═════ Dataset extract

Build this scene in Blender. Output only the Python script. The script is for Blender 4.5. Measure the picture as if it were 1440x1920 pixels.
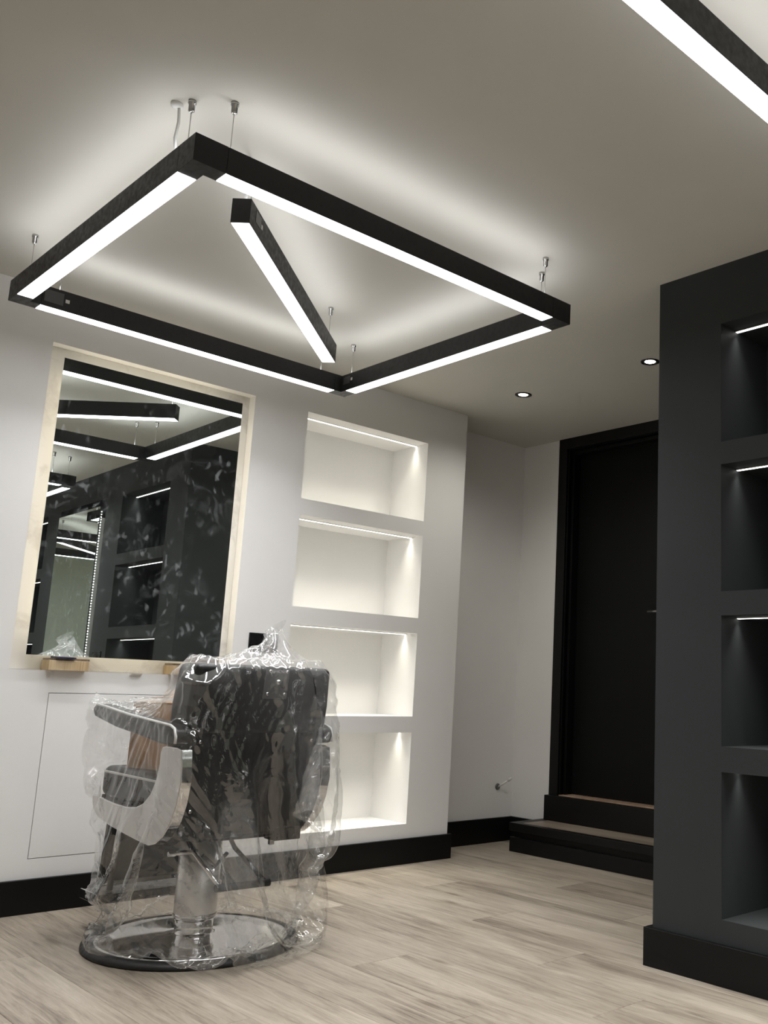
import bpy, bmesh, math, random
import numpy as np
from mathutils import Vector, Matrix

for o in list(bpy.data.objects): bpy.data.objects.remove(o)
S = bpy.context.scene
COL = S.collection
random.seed(7); RNG = np.random.default_rng(11)

# ------------------------------------------------------------------ camera, world, exposure
CAM = (3.938, 0.0, 0.8864)
cr, cu, cf = (Vector((0.71742072, 0.69573892, 0.03542401)), Vector((0.1033839, -0.1566168, 0.98223365)),
              Vector((-0.68892617, 0.70101251, 0.18428834)))
cd = bpy.data.cameras.new('camera'); cam = bpy.data.objects.new('camera', cd); COL.objects.link(cam)
cd.sensor_fit = 'VERTICAL'; cd.sensor_height = 24.0; cd.sensor_width = 18.0
cd.lens = 1778.58 / 1920 * 24.0
cd.shift_x = (720 - 1002.26) / 1920; cd.shift_y = (957.63 - 960) / 1920
cd.clip_start = 0.02
M = Matrix.Identity(4)
for i in range(3): M[i][0], M[i][1], M[i][2], M[i][3] = cr[i], cu[i], -cf[i], CAM[i]
cam.matrix_world = M
S.camera = cam
w = bpy.data.worlds.new('world'); S.world = w; w.use_nodes = True
w.node_tree.nodes['Background'].inputs[0].default_value = (0.02, 0.022, 0.026, 1)
w.node_tree.nodes['Background'].inputs[1].default_value = 1.0
S.view_settings.view_transform = 'Standard'; S.view_settings.look = 'None'
S.view_settings.gamma = 1.0; S.view_settings.use_curve_mapping = False
S.view_settings.exposure = 0.12
LED_DOWN, LED_UP, LED_BEAM = 7.2, 7.2, 4.4
LED_COL = (0.985, 0.985, 1.0)

# ------------------------------------------------------------------ dimensions (metres)
H = 2.4
XR, YB = 8.1, -0.9                # far right wall, wall behind the camera
YC = 3.439                        # end of the white feature wall
AX, AY = -0.255, 4.161            # alcove side wall and door wall
EX, EY = 1.8988, 2.7075           # free corner of the dark feature wall
NZ = [(1.747, 2.178), (1.229, 1.667), (0.7232, 1.1487), (0.192, 0.6424)]
ND = 0.305

# ------------------------------------------------------------------ materials
def lin(c):
    return tuple((v / 12.92 if v <= .04045 else ((v + .055) / 1.055) ** 2.4) for v in [x / 255 for x in c]) + (1,)
MATS = {}
def new_mat(name):
    m = bpy.data.materials.new(name); m.use_nodes = True; MATS[name] = m
    nt = m.node_tree; return m, nt, nt.nodes['Principled BSDF']
def node(nt, t, **k):
    n = nt.nodes.new(t)
    for a, b in k.items(): setattr(n, a, b)
    return n
def noise(nt, scale, detail=4, rough=.5, dist=0, vec=None):
    n = node(nt, 'ShaderNodeTexNoise'); n.inputs['Scale'].default_value = scale; n.inputs['Detail'].default_value = detail
    n.inputs['Roughness'].default_value = rough; n.inputs['Distortion'].default_value = dist
    if vec: nt.links.new(vec, n.inputs['Vector'])
    return n
def ramp(nt, fac, stops):
    r = node(nt, 'ShaderNodeValToRGB'); nt.links.new(fac, r.inputs[0]); e = r.color_ramp.elements
    while len(e) < len(stops): e.new(0.5)
    for x, (p, c) in zip(e, stops): x.position = p; x.color = c
    return r
def bump(nt, b, h, strength=.2, dist=.01):
    n = node(nt, 'ShaderNodeBump'); n.inputs['Strength'].default_value = strength; n.inputs['Distance'].default_value = dist
    nt.links.new(h, n.inputs['Height']); nt.links.new(n.outputs[0], b.inputs['Normal']); return n
def obj_coord(nt): return node(nt, 'ShaderNodeTexCoord').outputs['Object']
def paint(name, col, rough=.6, var=.04, spec=.3):
    m, nt, b = new_mat(name); c = obj_coord(nt)
    n = noise(nt, 2.2, 5, .55, 0, c)
    lo = tuple(v * (1 - var) for v in col[:3]) + (1,); hi = tuple(min(1, v * (1 + var)) for v in col[:3]) + (1,)
    r = ramp(nt, n.outputs[0], [(.3, lo), (.7, hi)]); nt.links.new(r.outputs[0], b.inputs['Base Color'])
    b.inputs['Roughness'].default_value = rough; b.inputs['Specular IOR Level'].default_value = spec
    n2 = noise(nt, 220, 3, .6, 0, c); bump(nt, b, n2.outputs[0], .12, .0015)
    return m
def metal(name, col, rough, metallic=1.0, nscale=0):
    m, nt, b = new_mat(name); b.inputs['Base Color'].default_value = col; b.inputs['Metallic'].default_value = metallic
    b.inputs['Roughness'].default_value = rough
    if nscale:
        n = noise(nt, nscale, 4, .6, 0, obj_coord(nt))
        r = ramp(nt, n.outputs[0], [(.3, (rough * .7,) * 3 + (1,)), (.7, (rough * 1.3,) * 3 + (1,))])
        nt.links.new(r.outputs[0], b.inputs['Roughness'])
    return m
def emit(name, col, strength):
    m, nt, b = new_mat(name); b.inputs['Base Color'].default_value = (.8, .8, .8, 1)
    b.inputs['Emission Color'].default_value = tuple(col[:3]) + (1,); b.inputs['Emission Strength'].default_value = strength
    return m

paint('white_paint', (.875, .872, .862, 1), .62, .02)
paint('ceiling_paint', (.61, .60, .553, 1), .7, .02)
paint('mirror_tint_white', (.74, .82, .74, 1), .62, .02)  # white wall colour with the double mirror reflection's green tint put in
paint('charcoal_paint', (.036, .040, .041, 1), .6, .06, .2)
paint('black_gloss', (.0045, .0047, .0049, 1), .42, .1, .25)
paint('black_door', (.005, .0056, .0056, 1), .5, .15, .15)
metal('black_aluminium', (.010, .0105, .012, 1), .45, 0.0, 60)
metal('chrome', (.78, .78, .79, 1), .07)
metal('satin_metal', (.70, .69, .68, 1), .36, .85, 30)
metal('dark_steel', (.17, .17, .168, 1), .35, .7, 40)
metal('steel', (.55, .55, .54, 1), .25)
metal('sticker', (.10, .10, .105, 1), .3, .3)
metal('white_plastic', (.8, .8, .78, 1), .35, 0.0, 40)
metal('blue_plastic', (.015, .02, .09, 1), .35, 0.0, 40)
metal('black_plastic', (.008, .008, .009, 1), .3, 0.0, 40)
metal('rubber', (.014, .014, .014, 1), .5, 0.0, 40)
metal('piping', (.75, .75, .73, 1), .4, 0.0, 50)
emit('led_down', LED_COL, LED_DOWN)
emit('led_up', LED_COL, LED_UP)
emit('led_niche', (1, .97, .88), 5.0)
emit('led_niche_dark', (1, .985, .93), 5.0)
emit('led_halo', (1, .89, .69), 4.8)
emit('downlight_lens', (1, .96, .88), 14.0)

def primer():
    m, nt, b = new_mat('stained_primer'); c = obj_coord(nt)
    n = noise(nt, 5.5, 6, .62, .4, c); r = ramp(nt, n.outputs[0], [(.34, (.58, .56, .53, 1)), (.50, (.80, .79, .76, 1))])
    nt.links.new(r.outputs[0], b.inputs['Base Color']); b.inputs['Roughness'].default_value = .75
primer()
def leather():
    m, nt, b = new_mat('black_vinyl'); c = obj_coord(nt)
    b.inputs['Base Color'].default_value = (.0075, .0075, .008, 1); b.inputs['Roughness'].default_value = .38
    v = node(nt, 'ShaderNodeTexVoronoi'); v.inputs['Scale'].default_value = 260; nt.links.new(c, v.inputs['Vector'])
    bump(nt, b, v.outputs['Distance'], .15, .001)
leather()
def wood_floor(name, lo, mid, hi, scale=1.0):
    m, nt, b = new_mat(name); c = obj_coord(nt)
    oi = node(nt, 'ShaderNodeObjectInfo')
    mul = node(nt, 'ShaderNodeVectorMath', operation='SCALE'); comb = node(nt, 'ShaderNodeCombineXYZ')
    nt.links.new(oi.outputs['Random'], comb.inputs[0]); nt.links.new(oi.outputs['Random'], comb.inputs[1]); nt.links.new(oi.outputs['Random'], comb.inputs[2])
    mul.inputs['Scale'].default_value = 37.0; nt.links.new(comb.outputs[0], mul.inputs[0])
    add = node(nt, 'ShaderNodeVectorMath', operation='ADD'); nt.links.new(c, add.inputs[0]); nt.links.new(mul.outputs[0], add.inputs[1])
    def mp(sx, sy):
        k = node(nt, 'ShaderNodeMapping'); k.inputs['Scale'].default_value = (sx * scale, sy * scale, 1); nt.links.new(add.outputs[0], k.inputs[0]); return k.outputs[0]
    big = noise(nt, 1.0, 3, .5, .6, mp(.9, 4.5))
    grain = noise(nt, 1.0, 8, .72, 1.2, mp(2.2, 30))
    fine = noise(nt, 1.0, 4, .7, .2, mp(12, 210))
    knots = node(nt, 'ShaderNodeTexVoronoi'); knots.inputs['Scale'].default_value = 1.0; nt.links.new(mp(1.7, 6.5), knots.inputs['Vector'])
    mx = node(nt, 'ShaderNodeMath', operation='MULTIPLY_ADD'); nt.links.new(grain.outputs[0], mx.inputs[0]); mx.inputs[1].default_value = 1.35
    nt.links.new(big.outputs[0], mx.inputs[2])
    mx2 = node(nt, 'ShaderNodeMath', operation='MULTIPLY_ADD'); nt.links.new(fine.outputs[0], mx2.inputs[0]); mx2.inputs[1].default_value = .55
    nt.links.new(mx.outputs[0], mx2.inputs[2])
    sc = node(nt, 'ShaderNodeMath', operation='MULTIPLY'); nt.links.new(mx2.outputs[0], sc.inputs[0]); sc.inputs[1].default_value = .345
    kr = ramp(nt, knots.outputs['Distance'], [(.02, (.32, .27, .22, 1)), (.13, (1, 1, 1, 1))])
    r = ramp(nt, sc.outputs[0], [(.36, lo), (.49, mid), (.62, hi)])
    mix = node(nt, 'ShaderNodeMix', data_type='RGBA', blend_type='MULTIPLY'); mix.inputs[0].default_value = .75
    nt.links.new(r.outputs[0], mix.inputs['A']); nt.links.new(kr.outputs[0], mix.inputs['B'])
    tone = node(nt, 'ShaderNodeHueSaturation'); nt.links.new(mix.outputs['Result'], tone.inputs['Color'])
    tr = node(nt, 'ShaderNodeMapRange'); nt.links.new(oi.outputs['Random'], tr.inputs[0]); tr.inputs[3].default_value = .93; tr.inputs[4].default_value = 1.05
    nt.links.new(tr.outputs[0], tone.inputs['Value']); nt.links.new(tone.outputs[0], b.inputs['Base Color'])
    b.inputs['Roughness'].default_value = .42; b.inputs['Specular IOR Level'].default_value = .4
    bump(nt, b, grain.outputs[0], .15, .002)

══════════

Work to complete: Output exactly the span of lines from the top of the listing through the line holding "from mathutils import Vector, Matrix", and leave every picture out.

Solution:
Build this scene in Blender. Output only the Python script. The script is for Blender 4.5. Measure the picture as if it were 1440x1920 pixels.
import bpy, bmesh, math, random
import numpy as np
from mathutils import Vector, Matrix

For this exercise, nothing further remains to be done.